Naming the connections
- bernienapp
- 4 hours ago
- 3 min read
For the latest travel advice, I was advised to head from Pärnu southwards on the old coast road, and it’s been a magical day of wandering through berry-carpeted pine forests, boglands of dark ponds and stunted trees, straight out of a fairy tale, and along glacial erratic-strewn beaches of white sand.
This time it was a botany professor at Tartu University who guided me. I had woken up that morning slightly out of sorts, my doing entirely, and if nature can revive, today’s sojourn along the Baltic coast is proof.
During this visit to Estonia I have looked out for the places and situations holding a deep connection to Estonia’s ancient past. The sauna is one such; another is practising the ancient tongue and tapping into the country’s music and literature. And a third are the ecologies in the Baltic region that came to life after the ice sheets departed, 10,000 years ago.
There are traditional lifestyle aspects to consider, in which camping is only an echo. The dugout boat and skis, a log cabin or similar, and living off the land to the extent possible. That’s quite a commitment for now, so to lower one’s sights a little.
If you can name a plant, you come closer to it. That is one goal of a field trip at Puhtu where professor Tiiu Kull takes her first-year botany students. An Estonian farmer’s wife at the turn of the 20th century could recognise 150 different species of plant. We were unlikely to come anywhere close to this in an afternoon of poking around outside in the rain, although I have learned to recognise a few herbs that I didn’t know before.
The other source of knowledge are the information panels that adorn the numerous study walks around Estonia. A new plant for me is lavender-tea, a member of the rhododendron family. This looks a bit like rosemary, has white flowers, is common in boglands, and has a heady aroma that can cause headaches and drowsiness, and, supposedly, even put people to sleep, hence unerohi, or the sleep herb.

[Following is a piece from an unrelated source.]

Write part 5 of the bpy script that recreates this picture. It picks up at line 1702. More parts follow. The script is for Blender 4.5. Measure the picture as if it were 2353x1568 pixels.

At another site, I learn that “beanleaf” or ubaleht is a water plant with a striking, white flower at the end of a long stalk. Legend has it that Jüri, a young farm worker, fled to an island in the middle of a bog lake to avoid the Tsarist army conscripting him, for 25-years’ service. At the same time a thick fog hid him from the soldiers chasing after him. There, Jüri came across a bog spirit who said he had commanded the fog, and then gave him magic boots to wear to cross the watery lands without having to flounder through mud, or swim. Home again, Jüri married and had children, and one autumn returned to the bog island with the magic boots, and gave the spirit – soovaim - a bag full of bean seeds by way of thanks.
The spirit was happy to see Jüri, took the boots and the beans and vanished into the marshes, spreading the seeds as he went. Every spring the ubaleht grows and the flowers open, shining white even at night to warn passersby to not fall into the water.
Among other striking plants are a native cabbage that grows at the seaside, and its leaves are good eating fresh in early spring. There is an artemisia that looks like the wormwood absinthe is made of but isn’t. I learn to distinguish between wild strawberries that do produce fruit and others that don’t. Wild roses are flowering in the forests, and yellow irises line sea and lakesides; they add atmosphere to a campsite for the night, back in the southeast of Estonia after a day of rain.